James Klein, a psychology in education professor, said he believes active learning among students in online lectures will make a significant difference in online and hybrid classes.

With ASU aiming to eventually enroll 100,000 students in online courses, Klein said his research focuses on the most effective way to teach students online.

“If you really want to impact learning and performance, you’ve got to get students actively involved,” Klein said.

To look further into the way online classes work, Klein chaired a study by Christy Alarcon, an instructional designer at the W. P. Carey School, in which students enrolled in a class were prompted to interact with one another. Alarcon’s study was an element of her dissertation, which was part of an award-winning paper in 2008.

Alarcon said she observed two classes of students who took the same computer-literacy course. One class was taught through Blackboard, and one was taught face to face. Alarcon said she looked at interaction cues in the online setting versus the face-to-face setting.

In both classes, students were in a computer lab and randomly assigned partners, she said. In the face-to-face class, students worked side by side on projects, though the online class was conducted differently.

“The only way [online] partners could communicate was through Blackboard chat.”

The course taught students how to make an Excel spreadsheet, Alarcon said.
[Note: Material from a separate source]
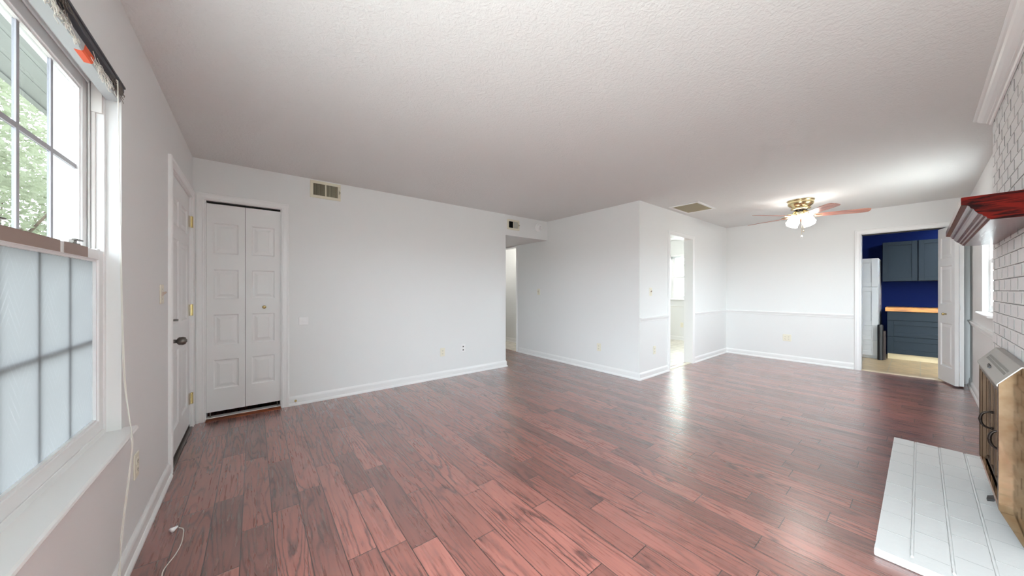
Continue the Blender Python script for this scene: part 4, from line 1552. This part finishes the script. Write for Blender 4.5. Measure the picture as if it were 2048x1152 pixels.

Both classes used the same coursework. There were cues in the lectures telling students to interact with their partners. Each partner learned a specific set of skills and taught their partner what they learned, and vice versa.

“By the end, everyone knows all the skills they have to know for Excel,” Alarcon said.

Alarcon and Klein found the face-to-face interaction was easier for students, though the online interaction was richer, because classmates had to explain everything in detailed writing, Alarcon said.

Also, the study showed that in both the online and face-to-face setting, the same skills were learned.

Though the results were nonconclusive, Alarcon said she believes the study accurately displayed the outlook students have on online classes.

“What had an impact was the instructional setting on the student attitude,” she said, as the students in the face-to-face class were more excited about learning.

And that is the problem with some online classes, Klein said. Students are not actively participating in the coursework, which is why some online classes can be ineffective, he said. Also, he said some online classes have too many students enrolled for the learning to be successful.

He said many believe increasing online enrollment may alleviate universities’ budgets, though he feels that is not the case.

“There’s a belief that it’s going to be cheaper because you can put lots of students in online classes,” Klein said, “but if you want to have a highly interactive online class, research shows a maximum number of 20 people per class was most effective.”

And it’s the quality, not the quantity that educators should be thinking about, he said.

“If it’s not sound learning, what are we contributing to their education?’” Klein said.

And though the way online classes are taught in the future may change, students said they like having the option of taking classes online.

Jewel Loree, an interdisciplinary studies junior, said she has taken five online classes at ASU, and she finds them very effective.

“I think when [a class is] online, I tend to put more effort into it, since there are more tests and assignments to make sure you’re doing the work,” she said.

Loree said she chooses online classes so her schedule is more flexible, which allows time for her to work, and because she finds large lecture classes boring.

“Big lectures don’t encourage you to keep coming to class,” she said.

Ashley Nelson, a nutrition sophomore, said she likes taking online classes because she lives far from campus and because she feels online classes are easier for her.

“If you apply yourself, stay on track and watch the online lectures, it’s easy,” she said.